GIVEN DATA =
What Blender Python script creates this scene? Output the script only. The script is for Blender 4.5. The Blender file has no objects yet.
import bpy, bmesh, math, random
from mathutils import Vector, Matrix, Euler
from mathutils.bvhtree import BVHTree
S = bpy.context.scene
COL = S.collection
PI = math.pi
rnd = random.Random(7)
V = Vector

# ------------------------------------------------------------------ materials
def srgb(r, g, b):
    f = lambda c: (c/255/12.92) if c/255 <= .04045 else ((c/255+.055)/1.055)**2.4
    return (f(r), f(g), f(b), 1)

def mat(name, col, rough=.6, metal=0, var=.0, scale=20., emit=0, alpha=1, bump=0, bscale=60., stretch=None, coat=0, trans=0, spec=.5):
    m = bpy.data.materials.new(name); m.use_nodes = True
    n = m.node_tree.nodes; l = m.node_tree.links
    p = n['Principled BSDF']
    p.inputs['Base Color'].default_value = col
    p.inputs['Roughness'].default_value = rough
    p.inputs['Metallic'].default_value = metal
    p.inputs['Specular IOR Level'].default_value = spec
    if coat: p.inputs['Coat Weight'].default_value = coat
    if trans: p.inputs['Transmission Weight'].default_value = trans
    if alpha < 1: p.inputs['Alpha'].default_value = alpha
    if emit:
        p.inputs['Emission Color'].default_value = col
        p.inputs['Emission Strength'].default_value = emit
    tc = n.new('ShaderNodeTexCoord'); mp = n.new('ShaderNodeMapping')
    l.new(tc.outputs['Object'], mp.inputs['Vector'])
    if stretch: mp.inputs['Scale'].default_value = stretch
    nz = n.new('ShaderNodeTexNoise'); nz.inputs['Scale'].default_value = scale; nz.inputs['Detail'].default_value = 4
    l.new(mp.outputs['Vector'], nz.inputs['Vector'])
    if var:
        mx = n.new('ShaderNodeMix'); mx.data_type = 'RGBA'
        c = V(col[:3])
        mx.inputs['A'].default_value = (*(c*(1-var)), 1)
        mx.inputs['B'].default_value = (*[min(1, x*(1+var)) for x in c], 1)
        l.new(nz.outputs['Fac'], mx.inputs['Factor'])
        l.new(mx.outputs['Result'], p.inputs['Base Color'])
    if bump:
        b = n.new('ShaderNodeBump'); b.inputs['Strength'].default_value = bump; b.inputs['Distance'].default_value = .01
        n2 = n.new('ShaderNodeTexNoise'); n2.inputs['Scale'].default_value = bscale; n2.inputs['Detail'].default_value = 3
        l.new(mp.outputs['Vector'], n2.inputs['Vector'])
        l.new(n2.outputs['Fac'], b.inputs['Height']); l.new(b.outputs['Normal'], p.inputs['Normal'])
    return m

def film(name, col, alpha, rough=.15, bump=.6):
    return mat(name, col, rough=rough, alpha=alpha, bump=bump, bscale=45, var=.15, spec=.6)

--

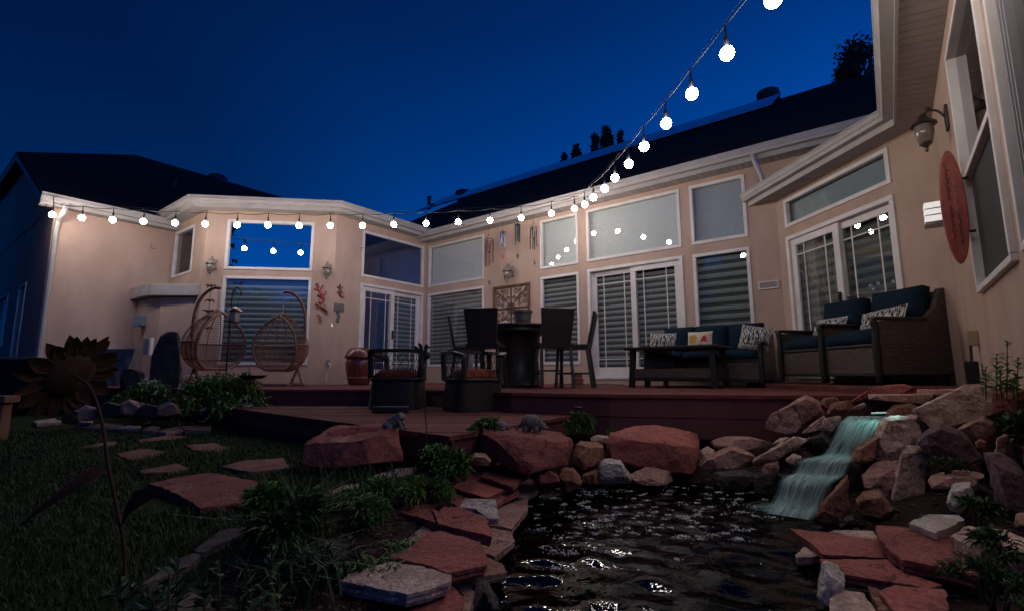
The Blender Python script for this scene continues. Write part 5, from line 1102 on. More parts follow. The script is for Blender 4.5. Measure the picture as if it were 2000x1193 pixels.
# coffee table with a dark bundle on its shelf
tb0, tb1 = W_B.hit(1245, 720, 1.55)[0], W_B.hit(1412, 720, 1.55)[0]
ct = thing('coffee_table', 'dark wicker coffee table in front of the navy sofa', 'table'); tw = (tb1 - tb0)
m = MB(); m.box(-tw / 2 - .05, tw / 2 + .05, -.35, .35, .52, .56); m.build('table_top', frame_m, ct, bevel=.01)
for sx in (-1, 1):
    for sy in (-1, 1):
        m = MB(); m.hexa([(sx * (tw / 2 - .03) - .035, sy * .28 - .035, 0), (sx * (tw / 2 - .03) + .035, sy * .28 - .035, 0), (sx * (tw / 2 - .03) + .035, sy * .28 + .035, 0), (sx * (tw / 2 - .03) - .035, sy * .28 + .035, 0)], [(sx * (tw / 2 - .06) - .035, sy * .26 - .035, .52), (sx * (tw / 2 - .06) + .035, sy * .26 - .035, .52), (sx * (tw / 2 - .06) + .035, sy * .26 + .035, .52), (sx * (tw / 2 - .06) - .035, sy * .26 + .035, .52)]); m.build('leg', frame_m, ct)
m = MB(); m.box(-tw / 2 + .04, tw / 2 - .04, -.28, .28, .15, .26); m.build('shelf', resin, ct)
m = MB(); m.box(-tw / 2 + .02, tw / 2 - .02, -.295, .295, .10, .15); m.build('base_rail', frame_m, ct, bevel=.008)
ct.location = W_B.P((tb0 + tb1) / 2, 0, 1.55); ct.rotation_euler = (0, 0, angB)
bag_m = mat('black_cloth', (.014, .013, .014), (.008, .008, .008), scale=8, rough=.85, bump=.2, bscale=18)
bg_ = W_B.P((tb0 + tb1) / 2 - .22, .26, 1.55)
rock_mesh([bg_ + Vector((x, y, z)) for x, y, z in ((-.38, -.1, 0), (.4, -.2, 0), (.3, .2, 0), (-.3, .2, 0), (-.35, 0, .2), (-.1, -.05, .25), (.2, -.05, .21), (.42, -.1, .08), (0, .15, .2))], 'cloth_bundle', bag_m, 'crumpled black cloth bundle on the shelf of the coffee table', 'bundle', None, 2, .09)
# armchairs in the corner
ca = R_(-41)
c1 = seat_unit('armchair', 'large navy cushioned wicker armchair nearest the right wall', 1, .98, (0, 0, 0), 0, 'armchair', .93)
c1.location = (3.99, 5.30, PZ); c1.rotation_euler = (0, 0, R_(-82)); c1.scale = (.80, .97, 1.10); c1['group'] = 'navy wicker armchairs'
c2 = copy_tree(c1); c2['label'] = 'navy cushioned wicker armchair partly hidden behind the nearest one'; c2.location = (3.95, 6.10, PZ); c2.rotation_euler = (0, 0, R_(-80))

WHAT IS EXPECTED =
Write out only the lines that run from the line containing "What Blender Python" through the line containing "return (f(r), f(g), f(b), 1)", both included, exactly as they appear above.

SOLUTION TO THE EXERCISE =
What Blender Python script creates this scene? Output the script only. The script is for Blender 4.5. The Blender file has no objects yet.
import bpy, bmesh, math, random
from mathutils import Vector, Matrix, Euler
from mathutils.bvhtree import BVHTree
S = bpy.context.scene
COL = S.collection
PI = math.pi
rnd = random.Random(7)
V = Vector

# ------------------------------------------------------------------ materials
def srgb(r, g, b):
    f = lambda c: (c/255/12.92) if c/255 <= .04045 else ((c/255+.055)/1.055)**2.4
    return (f(r), f(g), f(b), 1)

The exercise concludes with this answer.